Sunday, June 12, 2011

All The World Is A Stage

Sunday Meskin Measure.

In this installment of Mort Meskin's Vigilante there are some nice group and actions scenes. In the sparser drawn second half he fills the lack of background with a literal spotlight n the floor. Where it comes from no one knows, turning Mort Meskin's superheroics into some sort of ballet or opera.










2 comments:

Smurfswacker said...

After reading a lot of these stories, I'm intrigued the themes that run from one story to another.

First, it's surprising how fairly Stuff, the Chinatown Kid, is treated. With practically every other non-Anglo Golden Age character presented as a caricature, Stuff is a refreshingly ordinary kid. Though Charlie Chan's Number One Son was also a modern assimilated American, he tended to overdo the hep lingo. Stuff is simply a kid. I like that. Even though nobody notices that he chums around with both of The Vigilante's personae.

On the other hands the stories are so plot-driven that they rely excessively on gimmicks. Sometimes (like in this story) the author strains mightily to set up the gimmick so the payoff will work. The result seems even more fake than the unplanned-mess stories like Fiction House ran.

DC seems to have subscribed to the common notion that crooks never reform. Even Dick Tracy had a few honest ex-cons. They also clung tightly to the formula that all crooks said "dem dese dose." Other companies' writers used this schtick too, of course, but in these stories it seems almost a fetish.

Finally, what is it with Vigilante's hat, anyway? It has to be a minimum of a yard across...in long shots it sometimes grows to five or six feet! He should be able to fly with it.

Ger Apeldoorn said...

At least the flares on his trousers grow with them! That would help him stay steady in the air.

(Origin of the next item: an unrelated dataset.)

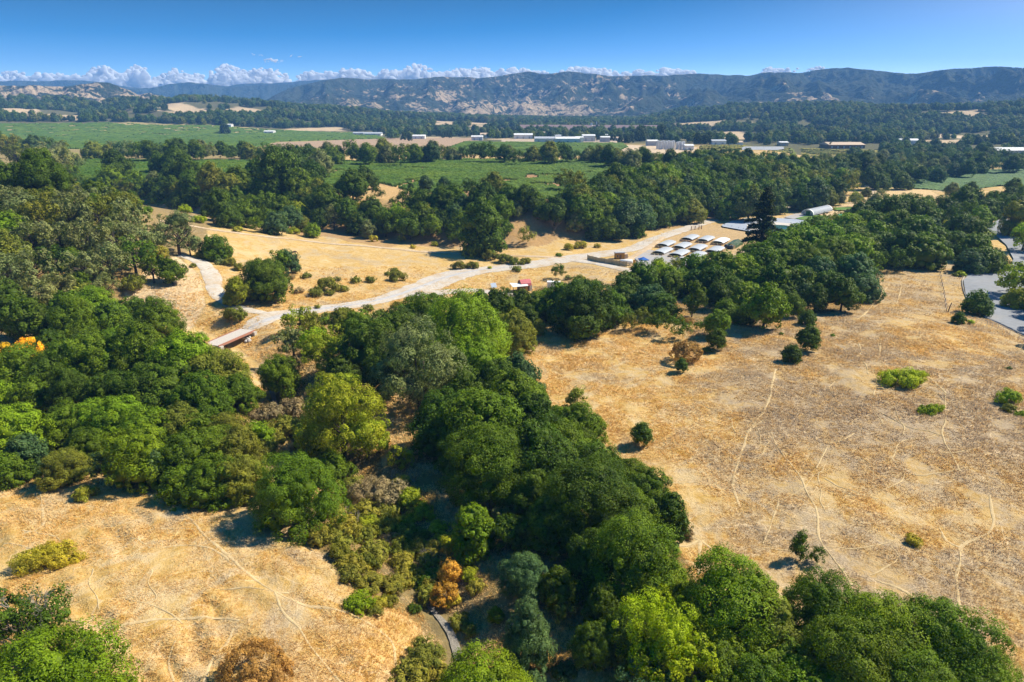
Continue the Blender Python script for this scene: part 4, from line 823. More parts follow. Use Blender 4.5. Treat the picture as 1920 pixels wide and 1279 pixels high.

I don't know if anyon ehas even noticed or written about Meskin's use of set pieces or images. What I mean is, I think the grwoing hat, the way the crooks look the same from story to story, the standard sockos, the circles on the floor... all this is part of a repetoir of images, which form what I called an operatich quality to his work. What we get is nog a representation of reality, but a series of symbols that represent moments in the story. This goes through all his work, including the man in the porkpie hat who seems to be the heroe of all his stories in the fifties.